Based on conversations with more than a dozen working hockey men, the scouting fraternity is split between them. But the pick here is Bennett over Ekblad, just as the pick here last year was Nathan MacKinnon over Seth Jones.
It comes down to positional bias. If not immediately, a skilled 18-year-old forward at this level is a year away from helping a team (and more to the point, a GM under the gun). Moreover, a centre who can both finish chances and service wingers makes players around him better by his presence. That’s how scouts project Bennett at the next level. “He plays for Doug Gilmour and wears [Gilmour’s] number, but really it’s not out of line,” one Ontario-based scout says. “Bennett has the same compete level, the same fire and skill, and probably has even better hands. He’s not big but he has huge heart, a huge motor.”

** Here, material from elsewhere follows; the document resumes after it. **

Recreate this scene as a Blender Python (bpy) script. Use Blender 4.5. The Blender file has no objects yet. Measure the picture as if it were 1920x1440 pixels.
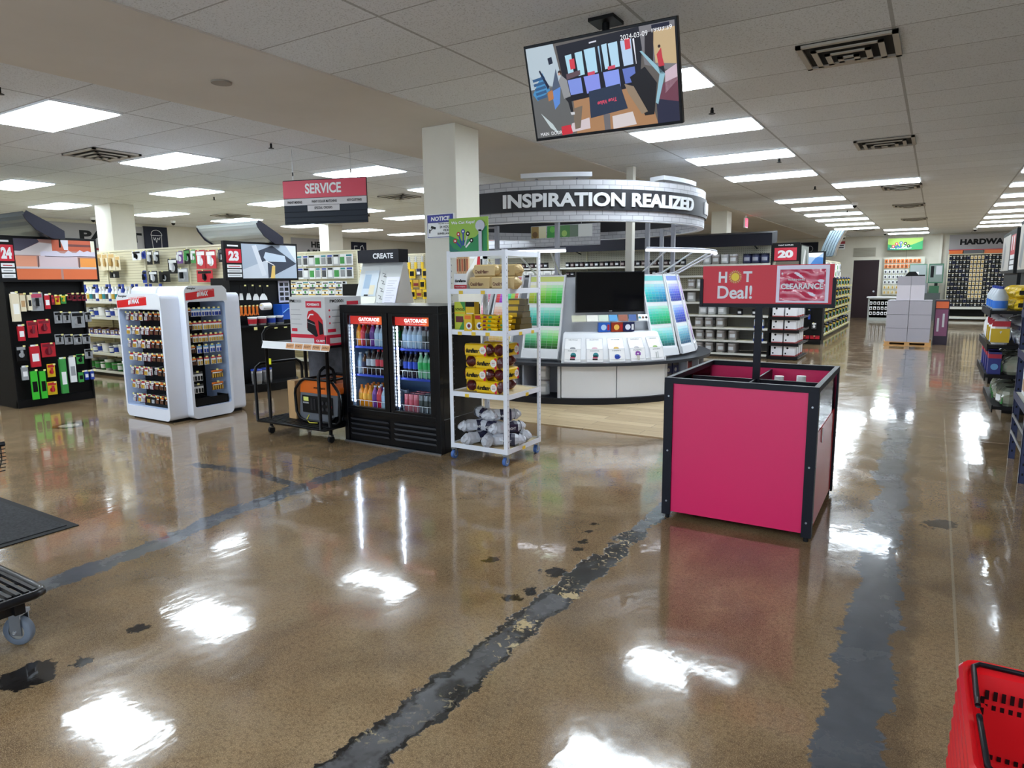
import bpy, math, random
from mathutils import Matrix, Vector
random.seed(7)
PI=math.pi
SC=bpy.context.scene; COL=SC.collection
H=3.05
# ---------------------------------------------------------------- materials
def lin(c):
    c=c/255.0
    return c/12.92 if c<=0.04045 else ((c+0.055)/1.055)**2.4
_m={}
def mat(rgb,rough=.5,metal=0.0,emit=0.0,name=None,coat=0.0,alpha=1.0,trans=0.0,spec=.5):
    k=(tuple(rgb),rough,metal,emit,coat,alpha,trans)
    if k in _m: return _m[k]
    m=bpy.data.materials.new(name or 'surface_%02x%02x%02x'%tuple(int(v) for v in rgb)); m.use_nodes=True
    b=m.node_tree.nodes['Principled BSDF']; c=[lin(v) for v in rgb]+[1]
    b.inputs['Base Color'].default_value=c; b.inputs['Roughness'].default_value=rough; b.inputs['Metallic'].default_value=metal
    if max(rgb)<64 and not metal: b.inputs['Specular IOR Level'].default_value=.22
    b.inputs['Coat Weight'].default_value=coat; b.inputs['Coat Roughness'].default_value=.08
    if emit: b.inputs['Emission Color'].default_value=c; b.inputs['Emission Strength'].default_value=emit
    if alpha<1: b.inputs['Alpha'].default_value=alpha
    if trans: b.inputs['Transmission Weight'].default_value=trans
    _m[k]=m; return m
def nodes(m): return m.node_tree.nodes, m.node_tree.links
C={'cream':(226,214,186),'paper':(240,238,230),'kraft':(188,150,104),'grey':(150,152,156),'pink':(190,70,100),'red':(190,28,44),
 'white':(235,236,238),'maroon':(120,20,38),'yellow':(228,190,30),'green':(60,150,70),'black':(14,14,16),'lime':(60,190,50),
 'blue':(28,60,160),'wood':(205,170,110),'orange':(235,120,30),'purple':(110,60,140),'teal':(30,130,140),'brown':(110,70,45),
 'tan':(200,178,140),'navy':(25,35,80),'silver':(190,192,196),'sky':(110,170,225),'dgrey':(70,72,76),'gold':(200,160,60)}
def M(n,rough=.45): return mat(C[n],rough,name='print_'+n)
BLACK=mat((13,13,15),.5,name='black_powder_coat'); WHITE=mat((238,239,242),.4,name='white_paint')
NAVY=mat((18,20,31),.45,name='dark_frame_metal'); CHROME=mat((200,202,206),.22,1.0,name='chrome')
STEEL=mat((150,153,158),.35,1.0,name='steel'); BEIGE=mat((222,216,190),.55,name='beige_shelf_metal')
SHELFW=mat((214,214,206),.5,name='shelf_edge'); RED=mat((222,26,98),.38,name='pink_red_panel',coat=.12)
KRAFT=mat((188,150,104),.8,name='cardboard'); RUBBER=mat((30,30,32),.7,name='rubber')
TAG=mat((236,228,150),.5,name='price_tag_paper')
LED=mat((225,238,255),.5,0,24.0,name='cool_led')
PANELM=mat((232,245,255),.5,0,11.0,name='lit_diffuser')
GLASS=bpy.data.materials.new('clear_glass'); GLASS.use_nodes=True
def _glass():
    n,l=nodes(GLASS); n.clear()
    o=n.new('ShaderNodeOutputMaterial'); t=n.new('ShaderNodeBsdfTransparent'); g=n.new('ShaderNodeBsdfGlossy'); x=n.new('ShaderNodeMixShader')
    f=n.new('ShaderNodeLayerWeight'); f.inputs['Blend'].default_value=.08
    g.inputs['Roughness'].default_value=.04; t.inputs['Color'].default_value=(.93,.95,.96,1)
    l.new(f.outputs['Fresnel'],x.inputs[0]); l.new(t.outputs[0],x.inputs[1]); l.new(g.outputs[0],x.inputs[2]); l.new(x.outputs[0],o.inputs[0])
_glass()
# ---------------------------------------------------------------- mesh builder
_txt={}
def text_geo(s,bold=.0):
    k=(s,bold)
    if k in _txt: return _txt[k]
    cu=bpy.data.curves.new('t','FONT'); cu.body=s; cu.size=1; cu.offset=bold; cu.resolution_u=4; cu.fill_mode='FRONT'
    o=bpy.data.objects.new('t',cu); COL.objects.link(o); dg=bpy.context.evaluated_depsgraph_get(); dg.update()
    me=bpy.data.meshes.new_from_object(o.evaluated_get(dg))
    vs=[(v.co.x,v.co.y) for v in me.vertices]; fs=[tuple(p.vertices) for p in me.polygons]
    bpy.data.objects.remove(o); bpy.data.curves.remove(cu); bpy.data.meshes.remove(me)
    x0=min(v[0] for v in vs); x1=max(v[0] for v in vs); y0=min(v[1] for v in vs); y1=max(v[1] for v in vs)
    vs=[((x-x0)/(x1-x0),(y-y0)/(y1-y0)) for x,y in vs]
    _txt[k]=(vs,fs,(x1-x0)/(y1-y0)); return _txt[k]
class MB:
    def __init__(s): s.v=[];s.f=[];s.mi=[];s.sm=[];s.mats=[];s.M=None
    def add(s,vs,fs,m,smooth=False):
        if m not in s.mats: s.mats.append(m)
        i=s.mats.index(m); b=len(s.v)
        for p in vs:
            p=Vector(p)
            if s.M is not None: p=s.M@p
            s.v.append(tuple(p))
        for f in fs: s.f.append([b+q for q in f]); s.mi.append(i); s.sm.append(smooth)
        return s
    def box(s,x0,x1,y0,y1,z0,z1,m):
        return s.add([(x0,y0,z0),(x1,y0,z0),(x1,y1,z0),(x0,y1,z0),(x0,y0,z1),(x1,y0,z1),(x1,y1,z1),(x0,y1,z1)],
          [(0,3,2,1),(4,5,6,7),(0,1,5,4),(1,2,6,5),(2,3,7,6),(3,0,4,7)],m)
    def cyl(s,p,q,r,m,n=12,r2=None,caps=True,smooth=True):
        p=Vector(p);q=Vector(q);d=(q-p).normalized();a=d.orthogonal().normalized();b=d.cross(a)
        if r2 is None:r2=r
        vs=[];
        for i in range(n):
            t=2*PI*i/n; e=a*math.cos(t)+b*math.sin(t); vs+=[p+e*r,q+e*r2]
        s.add(vs,[(2*i,2*((i+1)%n),2*((i+1)%n)+1,2*i+1) for i in range(n)],m,smooth)
        if caps: s.add(vs,[tuple(2*i for i in range(n))[::-1],tuple(2*i+1 for i in range(n))],m)
        return s
    def lathe(s,prof,m,n=16,c=(0,0),smooth=True,a0=0,a1=None):
        full=a1 is None; A=2*PI if full else a1-a0; k=n if full else n+1; vs=[]
        for i in range(k):
            t=a0+A*i/n
            for r,z in prof: vs.append((c[0]+r*math.cos(t),c[1]+r*math.sin(t),z))
        L=len(prof);fs=[]
        for i in range(n):
            j=(i+1)%k
            for a in range(L-1): fs.append((i*L+a,j*L+a,j*L+a+1,i*L+a+1))
        return s.add(vs,fs,m,smooth)
    def arcslab(s,r0,r1,z0,z1,m,a0,a1,n=24,c=(0,0)):
        s.lathe([(r1,z0),(r1,z1)],m,n,c,True,a0,a1); s.lathe([(r0,z1),(r0,z0)],m,n,c,True,a0,a1)
        s.lathe([(r1,z1),(r0,z1)],m,n,c,False,a0,a1); s.lathe([(r0,z0),(r1,z0)],m,n,c,False,a0,a1)
        for a in (a0,a1):
            e=(math.cos(a),math.sin(a)); s.add([(c[0]+e[0]*r0,c[1]+e[1]*r0,z0),(c[0]+e[0]*r1,c[1]+e[1]*r1,z0),(c[0]+e[0]*r1,c[1]+e[1]*r1,z1),(c[0]+e[0]*r0,c[1]+e[1]*r0,z1)],[(0,1,2,3)],m)
        return s
    def tube(s,pts,r,m,n=8,closed=False):
        P=[Vector(p) for p in pts]; k=len(P); vs=[]; a=None
        for i in range(k):
            d=(P[(i+1)%k]-P[i-1]) if closed else (P[min(i+1,k-1)]-P[max(i-1,0)])
            d.normalize()
            a=d.orthogonal().normalized() if a is None else (a-d*a.dot(d)).normalized()
            b=d.cross(a)
            for j in range(n):
                t=2*PI*j/n; vs.append(P[i]+(a*math.cos(t)+b*math.sin(t))*r)
        fs=[]
        for i in range(k if closed else k-1):
            i2=(i+1)%k
            for j in range(n): fs.append((i*n+j,i2*n+j,i2*n+(j+1)%n,i*n+(j+1)%n))
        if not closed: fs+= [tuple(range(n))[::-1],tuple((k-1)*n+j for j in range(n))]
        return s.add(vs,fs,m,True)
    def prism(s,pts,y0,y1,m,axis='y'):
        n=len(pts)
        if axis=='y': vs=[(x,y0,z) for x,z in pts]+[(x,y1,z) for x,z in pts]
        elif axis=='z': vs=[(x,y,y0) for x,y in pts]+[(x,y,y1) for x,y in pts]
        else: vs=[(y0,a,b) for a,b in pts]+[(y1,a,b) for a,b in pts]
        return s.add(vs,[tuple(range(n)),tuple(range(n,2*n))[::-1]]+[(i,(i+1)%n,n+(i+1)%n,n+i) for i in range(n)],m)
    # flat art on a plane: o origin, u right, w up, lift along n
    def art(s,pl,pts,m,lift=.001):
        o,u,w=pl; n=u.cross(w).normalized()
        return s.add([o+u*a+w*b+n*lift for a,b in pts],[tuple(range(len(pts)))],m)
    def rect(s,pl,a0,a1,b0,b1,m,lift=.001): return s.art(pl,[(a0,b0),(a1,b0),(a1,b1),(a0,b1)],m,lift)
    def disc(s,pl,a,b,r,m,lift=.001,rb=None,n=20): return s.art(pl,[(a+r*math.cos(2*PI*i/n),b+(rb or r)*math.sin(2*PI*i/n)) for i in range(n)],m,lift)
    def line(s,pl,pts,t,m,lift=.001):
        for (a,b),(c,d) in zip(pts,pts[1:]):
            L=math.hypot(c-a,d-b) or 1; nx,ny=-(d-b)/L*t/2,(c-a)/L*t/2
            s.art(pl,[(a-nx,b-ny),(c-nx,d-ny),(c+nx,d+ny),(a+nx,b+ny)],m,lift)
        return s
    def text(s,pl,t,a,b,h,m,w=None,bold=.02,lift=.0015,align='l',slant=0,rot=0):
        vs,fs,asp=text_geo(t,bold); W=w or asp*h; o,u,x=pl; n=u.cross(x).normalized()
        a0=a if align=='l' else a-W/2 if align=='c' else a-W
        cr,sr=math.cos(rot),math.sin(rot); pts=[]
        for p,q in vs:
            X=p*W+slant*q*h; Y=q*h
            if rot: X,Y=X*cr-Y*sr,X*sr+Y*cr
            pts.append(o+u*(a0+X)+x*(b+Y)+n*lift)
        return s.add(pts,fs,m)
    def mesh(s,name):
        me=bpy.data.meshes.new(name); me.from_pydata(s.v,[],s.f)
        for m in s.mats: me.materials.append(m)
        me.polygons.foreach_set('material_index',s.mi); me.polygons.foreach_set('use_smooth',s.sm); me.update(); return me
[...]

In contrast, a blueliner’s development will almost certainly be more protracted—perhaps he can step in and play right away, but he very rarely improves your team significantly as a first- or second-year player. History speaks to this—Drew Doughty was an exception in L.A., but Zach Bogosian, Victor Hedman, Erik Gudbranson and Erik Johnson? In the case of Hedman, No. 2 in 2009, we saw him emerge as an effective top-pair “D” this season—his rival for the top slot was John Tavares, a Hart Trophy finalist a year ago.

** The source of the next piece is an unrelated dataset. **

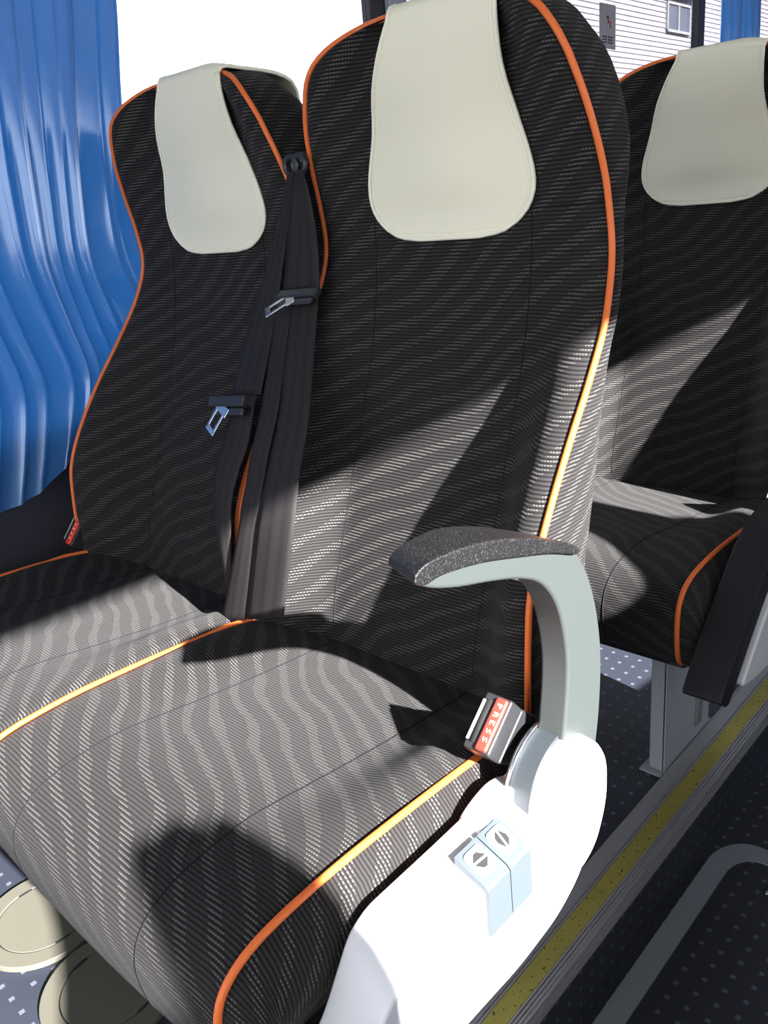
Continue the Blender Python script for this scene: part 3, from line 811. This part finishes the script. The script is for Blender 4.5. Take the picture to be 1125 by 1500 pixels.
# ------------------------------------------------------------------ outside
B = empty('building', (-12, 18, -1.6)); tag(B, 'pale lilac white building with lapped siding outside the right hand windows', 'building')
mb = MB(); L = 26; h = .13
for k in range(72):
    z = k*h; mb.add([(0, 0, z), (0, L, z), (.035, L, z), (.035, 0, z), (0, 0, z+h), (0, L, z+h), (.004, L, z+h), (.004, 0, z+h)],
                    [(3, 2, 6, 7), (0, 1, 2, 3), (0, 3, 7, 4), (1, 5, 6, 2)])
sd_ = mb.build('siding', SIDING, B, smooth=False); sd_['kind'] = 'stuff'
box('wall', (-.4, -.01, 0, L, 0, 72*h), SIDING, B)
def bwin(y0, y1, z0, z1):
    f = MB(); z0 += 1.6; z1 += 1.6; y0 -= 18; y1 -= 18; t = .06
    f.box(.02, .09, y0-t, y0, z0-t, z1+t); f.box(.02, .09, y1, y1+t, z0-t, z1+t); f.box(.02, .09, y0, y1, z1, z1+t); f.box(.02, .12, y0-t, y1+t, z0-t, z0)
    f.box(.02, .08, (y0+y1)/2-.03, (y0+y1)/2+.03, z0, z1)
    w = f.build('window', BFRAME, B, smooth=False)
    for a, b in ((y0, (y0+y1)/2-.03), ((y0+y1)/2+.03, y1)):
        box('pane', (.03, .045, a, b, z0, z1), BWIN, w)
bwin(25.75, 27.2, 5.25, 5.92)
box('eave_board', (.0, .28, 7.2, 9.4, 7.72, 7.80), BFRAME, B)
g = box('street_ground', (-60, 40, -40, 80, -1.75, -1.65), ROADM); tag(g, 'street outside the coach', 'ground'); g['kind'] = 'structure'

# grey notice stuck on the second window
T = empty('window_notice', (-1.055, 2.12, 1.465)); tag(T, 'small grey notice stuck on the window behind the nearest headrest, red figure on it', 'sticker')
box('notice_sheet', (0, .0012, -.052, .052, -.052, .075), STICK, T)
mb = MB(); mb.box(.0012, .002, .000, .008, .020, .040); mb.box(.0012, .002, .008, .022, .022, .027); mb.box(.0012, .002, -.006, .004, .034, .042); mb.box(.0012, .002, .014, .020, .008, .024)
mb.build('notice_figure', STICKRED, T)
mb = MB()
for z in (-.020, -.028, -.036):
    for y in (-.034, -.018, .004, .020): mb.box(.0012, .002, y, y+.012, z, z+.004)
mb.build('notice_text', BTNMARK, T)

More than position divides Bennett and Ekblad, mind you. During testing at the NHL combine, the physically immature Bennett failed in his single attempt at a pull-up, the one great comic moment at the event.
Meanwhile, Ekblad looked like a 10-year NHL veteran who wandered into the venue. Remarked one scout: “That’s a kid who would never get carded.” This would seem to be all to Ekblad’s advantage. The opposite is true in some scouts’ minds.

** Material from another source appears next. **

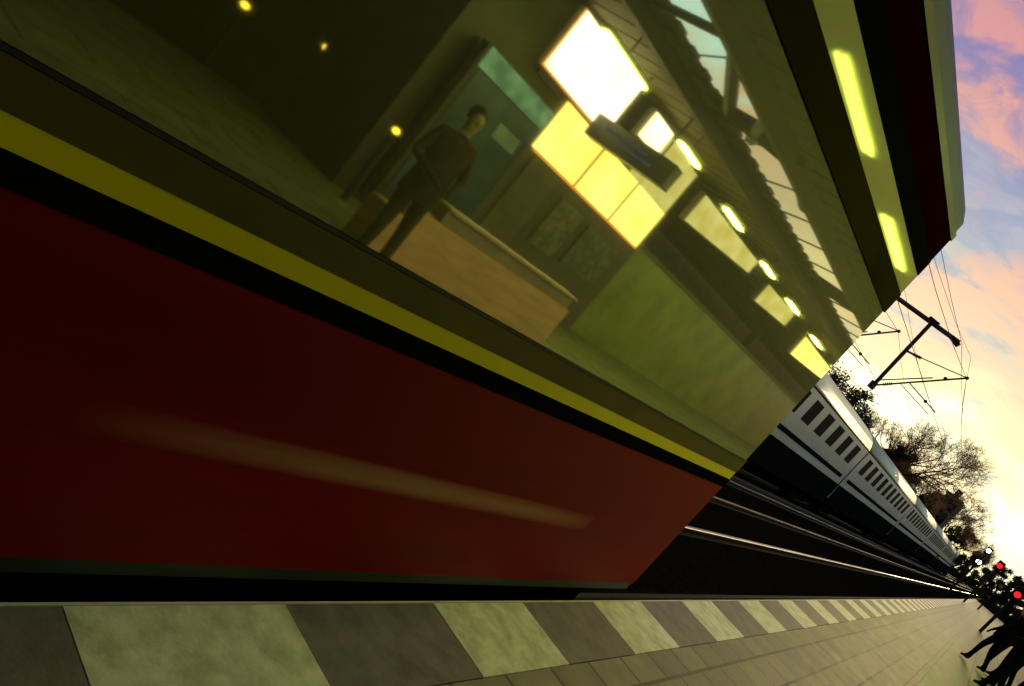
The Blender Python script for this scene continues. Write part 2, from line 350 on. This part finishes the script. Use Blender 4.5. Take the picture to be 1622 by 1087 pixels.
# ------------------------------------------------------------------ overhead line portal
YP=35
def portal(yp,label,full=True):
    r=empty('catenary_portal',(-16,yp,GZ),label,'catenary')
    P=lambda mb,n,m: mb.build(n,m,parent=r)
    bm=MB(); bm.bar((-16.3,yp,8.66),(-6.9,yp,8.28),.10,4); P(bm,'crossbeam',dsteel)
    MB().bar((-7.25,yp,8.30),(-6.85,yp,8.16),.12,6).build('beam_end',dsteel,parent=r)
    mb=MB()
    for sx in (-.25,.25):
        for sy in (-.25,.25): mb.bar((-16+sx,yp+sy,GZ-.3),(-16+sx*.8,yp+sy*.8,9.4),.05,4)
    for k in range(12):
        z=GZ+k*.85
        for sy in (-.24,.24): mb.bar((-16.24,yp+sy,z),(-15.76,yp+sy,z+.8),.022,4)
    P(mb,'mast',dsteel)
    for (px,flip) in ((-8.2,1),(-11.35,1)):
        P(MB().bar((px,yp,4.82),(px,yp,8.46),.085,8),'drop_post',dsteel)
        P(MB().bar((px-.2,yp,8.42),(px+.25,yp,8.37),.14,6),'bracket',dsteel)
        P(MB().bar((px-.03,yp,4.75),(px-.03,yp,5.08),.15,8),'post_foot',dsteel)
        tx=px+2.42
        a=MB().bar((px+.1,yp,5.02),(tx,yp,7.31),.040,6).bar((px+.1,yp-.12,5.26),(px+1.5,yp-.05,6.55),.028,5).bar((px+.05,yp,6.84),(px+.65,yp,6.93),.05,6).bar((px+.6,yp,6.93),(tx+.05,yp,7.33),.022,5)
        P(a,'cantilever_arm',dsteel)
        P(MB().bar((px+1.0,yp,5.85),(px+2.45,yp,5.52),.026,5).bar((px+.75,yp,5.62),(px+2.3,yp,5.30),.018,5),'registration_arm',wire_m)
        for (ix,iz,dx,dz) in ((px+.28,5.2,.7,.72),(px+.33,6.88,1,.15)):
            ins=MB(); ins.bar((ix,yp,iz),(ix+.32*dx,yp,iz+.32*dz),.03,6)
            for q in range(5): ins.bar((ix+q*.07*dx,yp,iz+q*.07*dz),(ix+(q*.07+.03)*dx,yp,iz+(q*.07+.03)*dz),.075,8)
            P(ins,'insulator',porcelain)
        for (ix,iz) in ((px+1.85,6.82),(px+2.42,7.31),(px+1.9,5.64)): P(MB().sphere((ix,yp,iz),.075),'wire_clamp',dsteel)
    return r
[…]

Said one scouting director whose view was echoed by others in the trade: “Ekblad is just too strong for players in junior hockey. He’s a man in a boy’s league. It’s another thing when he moves up to the next level and has to play against other men. He won’t be overpowering Milan Lucic. NHLers push back. Ekblad will get stronger, but how much stronger and how long is it going to take?”
The scouts who rated Ekblad No. 1 slotted Bennett right behind him. A couple of scouts whose first choice was
Bennett had Ekblad at No. 3 and 4 on their lists. Said one: “You want a franchise defenceman to be a first power-play point man. Ekblad has the big shot [to fill that role], but I don’t know if he handles the puck well enough or is creative enough to do that for you.”
A veteran scouting director suggests that those who have downgraded Ekblad are guilty of over-thinking: “He’s been the first overall for me from day one. As an under-ager he was the best defenceman on the [Canadian team at the] world juniors. End of story. It’s just that he’s over-scouted by now. He came into the Ontario Hockey League at 15 [on an exceptional-player exemption] and everyone has seen him for three years. We all know what he is, but people start picking him apart, just like they did with Tavares.”
If the first overall pick will be the ultimate gut-check this year, then some scouts and executives are bound to regard No. 2 as the easiest.